Prosecutor eavesdropped on journalist after Amsterdam assassination
After the murder of Reduan B., brother of key witness Nabil B., the Public Prosecutor eavesdropped on a conversation between a journalist and a source without following the proper procedures, the Public Prosecutor confirmed in a statement on Wednesday after NOS wrote about it.
The bugged conversation took place on March 29th, the day after Reduan B. was killed at his company in Amsterdam. The murder happened less than a week after it became known that his brother Nabil B. agreed to be a witness in a number of assassination cases in Amsterdam and Utrecht. Reduan's murder is seen as retaliation from the criminal underworld.

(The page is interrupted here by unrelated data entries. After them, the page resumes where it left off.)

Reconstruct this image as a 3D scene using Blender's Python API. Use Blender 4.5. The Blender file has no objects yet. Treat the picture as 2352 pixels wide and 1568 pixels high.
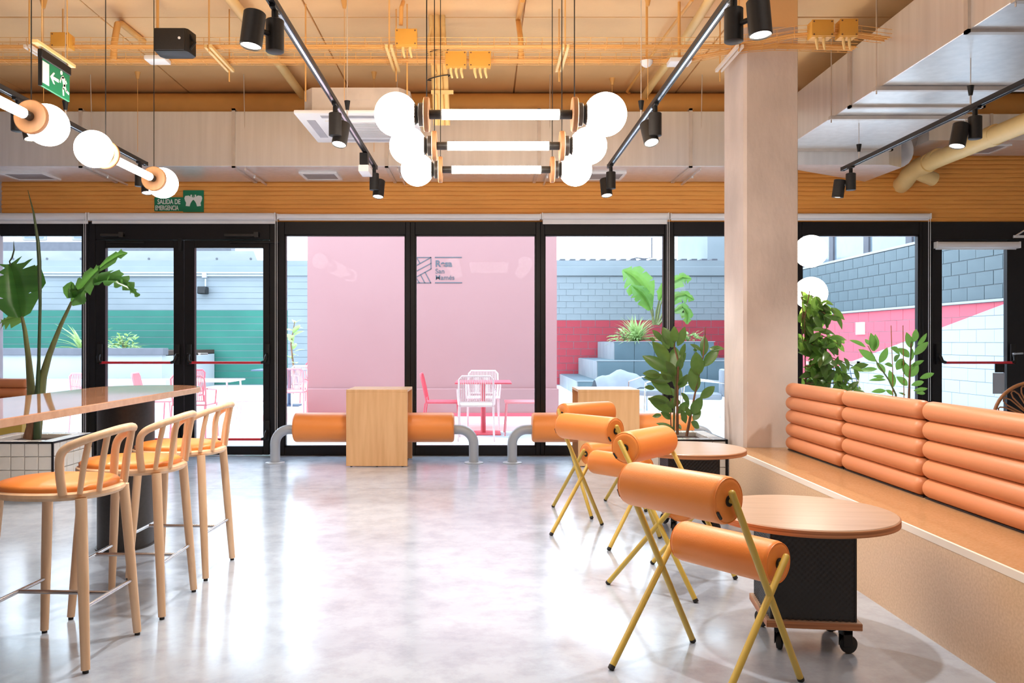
import bpy, bmesh, math, random
from mathutils import Vector, Matrix
R = math.radians
random.seed(7)
SC = bpy.context.scene
COL = SC.collection

# ---------------------------------------------------------------- camera, sky, lights, exposure
EYE = 1.25
FOC = 1900.0            # focal length in pixels of the 2352 x 1568 frame
cam_d = bpy.data.cameras.new('camera')
cam_d.sensor_width = 36.0
cam_d.lens = 36.0 * FOC / 2352.0
cam_d.shift_x = 66.0 / 2352.0
cam_d.clip_start = 0.05
cam_d.clip_end = 300
cam = bpy.data.objects.new('camera', cam_d)
COL.objects.link(cam)
cam.location = (0, 0, EYE)
cam.rotation_euler = (R(90), 0, 0)
SC.camera = cam

w = bpy.data.worlds.new('overcast_sky')
SC.world = w
w.use_nodes = True
nt = w.node_tree
bgn = nt.nodes['Background']
bgn.inputs[0].default_value = (0.70, 0.85, 1.0, 1)
bgn.inputs[1].default_value = 4.1

SC.view_settings.view_transform = 'Standard'
SC.view_settings.look = 'None'
SC.view_settings.gamma = 1.0
SC.view_settings.exposure = 0.68
SC.view_settings.use_curve_mapping = False

LAMP_COL = (1.0, 0.90, 0.77)
GLOBE_E = 19.5
SPOT_W = 76.0

def area(name, loc, rot, sx, sy, power, col):
    d = bpy.data.lights.new(name, 'AREA')
    d.shape = 'RECTANGLE'
    d.size = sx; d.size_y = sy; d.energy = power; d.color = col
    o = bpy.data.objects.new(name, d)
    o.location = loc; o.rotation_euler = rot
    COL.objects.link(o)
    return o
# added fill: unseen area lights overhead to brighten the room, no fixtures built
area('room_fill_light', (-2.2, 1.6, 3.78), (0, 0, 0), 3.0, 1.6, 22, (1.0, 0.96, 0.93))
area('room_fill_light', (2.2, 1.6, 3.78), (0, 0, 0), 3.0, 1.6, 22, (1.0, 0.96, 0.93))

# ---------------------------------------------------------------- helpers
def P(px, py, Y):
    """point of the place seen at a pixel of the photograph, at depth Y"""
    return Vector(((px - 1110.0) * Y / FOC, Y, EYE + (784.0 - py) * Y / FOC))
def X(px, Y): return (px - 1110.0) * Y / FOC
def Z(py, Y): return EYE + (784.0 - py) * Y / FOC

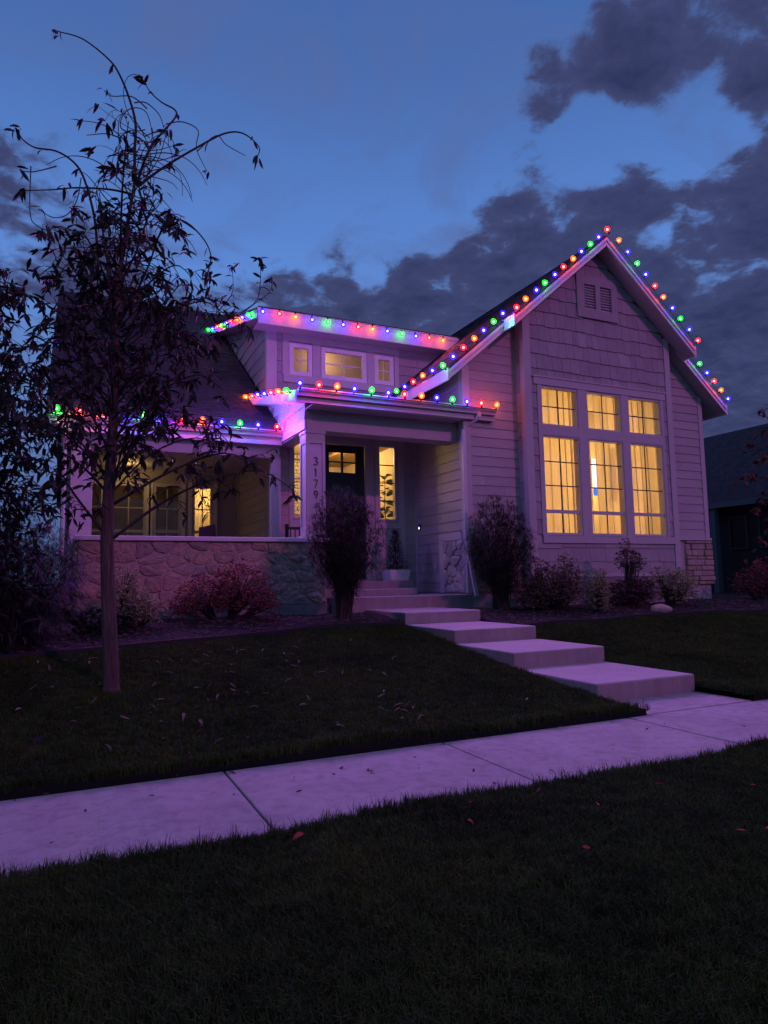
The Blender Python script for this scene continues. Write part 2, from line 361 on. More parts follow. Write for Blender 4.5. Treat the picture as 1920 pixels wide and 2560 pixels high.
def thing(name, label, cat, loc=(0, 0, 0), group=None):
    o = bpy.data.objects.new(name, None); o.empty_display_size = .2; C.objects.link(o); o.location = loc
    o['label'] = label; o['category'] = cat
    if group: o['group'] = group
    return o
def tag(o, label, cat, group=None):
    o['label'] = label; o['category'] = cat
    if group: o['group'] = group
    return o
def struct(o): o['kind'] = 'structure'; return o
def stuff(o): o['kind'] = 'stuff'; return o

class Front:          # wall that faces the street: u along X, out towards -Y
    def __init__(s, y): s.c = y
    def p(s, u, out, z): return (u, s.c-out, z)
class Left:           # wall that faces left: u along Y, out towards -X
    def __init__(s, x): s.c = x
    def p(s, u, out, z): return (s.c-out, u, z)
def fbox(mb, fr, u0, u1, o0, o1, z0, z1):
    P = [fr.p(u, o, z) for z in (z0, z1) for u, o in ((u0, o1), (u1, o1), (u1, o0), (u0, o0))]
    return mb.add(P, [(0, 3, 2, 1), (4, 5, 6, 7), (0, 1, 5, 4), (1, 2, 6, 5), (2, 3, 7, 6), (3, 0, 4, 7)])
def lap_boards(fr, parent, z0, z1, span, expo=.2, m='siding', off=0.0):
    """lap siding: each board leans out at its foot; span(z) -> list of (u0, u1)"""
    z = z0; k = 0
    while z < z1-.02:
        zt = min(z+expo, z1)
        a = span(z+.005); b = span(zt-.005)
        for (a0, a1), (b0, b1) in zip(a, b):
            if a1-a0 < .03: continue
            if b1-b0 < .01: b0 = b1 = (b0+b1)/2; b1 += .01
            cuts = [0.0, R.uniform(.25, .75), 1.0] if (a1-a0 > 1.0 and R.random() < .45) else [0.0, 1.0]
            g0 = R.uniform(-.0015, .0015)
            for t0, t1 in zip(cuts, cuts[1:]):
                p0, p1, q0, q1 = a0+(a1-a0)*t0+(.002 if t0 else 0), a0+(a1-a0)*t1-(.002 if t1 < 1 else 0), b0+(b1-b0)*t0+(.002 if t0 else 0), b0+(b1-b0)*t1-(.002 if t1 < 1 else 0)
                if q1 < q0+.004: q1 = q0+.004
                A = [fr.p(p0, off, z+g0), fr.p(p1, off, z+g0), fr.p(p1, off+.021, z+g0), fr.p(p0, off+.021, z+g0)]
                B = [fr.p(q0, off, zt), fr.p(q1, off, zt), fr.p(q1, off+.004, zt), fr.p(q0, off+.004, zt)]
                MB().loft(A, B).build('siding_board', M['siding'], parent)
        z = zt; k += 1
def shakes(fr, parent, z0, courses, expo, u0, u1, top=lambda u: 1e9, wmin=.14, wmax=.34, off=0.0, skip=None, jog=.022):
    for k in range(courses):
        z = z0+k*expo; u = u0
        while u < u1-.01:
            w = R.uniform(wmin, wmax); 
            if u+w > u1-wmin*.6: w = u1-u
            a, b = u+.003, u+w-.003
            zb = z - R.choice((0, 0, jog, jog*.6)); zt = z+expo+.01
            ta, tb = min(zt, top(a)), min(zt, top(b))
            u += w
            if skip and skip((a+b)/2, z+expo/2): continue
            if ta <= zb+.02 and tb <= zb+.02: continue
            ta = max(ta, zb+.01); tb = max(tb, zb+.01); pr = R.uniform(.020, .027)
            fa = max(.003, pr*(1-(ta-zb)/(zt-zb+.02))); fb = max(.003, pr*(1-(tb-zb)/(zt-zb+.02)))
            A = [fr.p(a, off, zb), fr.p(b, off, zb), fr.p(b, off+pr, zb), fr.p(a, off+pr, zb)]
            B = [fr.p(a, off, ta), fr.p(b, off, tb), fr.p(b, off+fb, tb), fr.p(a, off+fa, ta)]
            MB().loft(A, B).build('shake', M['shake'], parent)
def clip(poly, a, b, c):
    """keep points with a*x+b*y<=c"""
    out = []
    for i in range(len(poly)):
        p, q = poly[i], poly[(i+1) % len(poly)]; dp = a*p[0]+b*p[1]-c; dq = a*q[0]+b*q[1]-c
        if dp <= 0: out.append(p)
        if (dp < 0 < dq) or (dq < 0 < dp):
            t = dp/(dp-dq); out.append((p[0]+t*(q[0]-p[0]), p[1]+t*(q[1]-p[1])))
    return out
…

The journalist was trying to get information from one of his sources about Reduan's murder. The conversation happened in a public place, which the police bugged with microphones.
The Public Prosecutor gave permission for the conversation to be bugged, but the operation was never submitted to the Board of Prosecutors General or the Public Prosecutor's office in Amsterdam, as is the procedure. "The required internal review did not take place", the Prosecutor said in its statement. The recording of the conversation was therefore never listened to and was eventually destroyed, "because the Public Prosecutor believes that the recording is an inadmissible violation of journalists' source protection", according to the statement.
The Prosecutor added that those involved, including the journalist and the lawyer of the man suspected of killing Reduan B., were previously informed about the eavesdropping operation.
This is the second time in a short period that the Public Prosecutor did not follow the correct procedure in eavesdropping on journalists, according to NU.nl. In June it was revealed that the Prosecutor requested the telephone data of a Brabants Dagblad reporter in the summer of last year. The telephone conversations between the journalist and a suspect were bugged. The Prosecutor also tried to listen in on a meeting between the two, but that failed.
The Dutch association of journalists NVJ and the Society of Chief Editors are "baffled" that the Prosecutor again bugged a journalist without getting authorization. "It is incomprehensible that they do not have their affairs in order", NVJ secretary Thomas Bruning said, according to the newspaper. He called it "extra painful", because the Senate only just passed the law on source protection.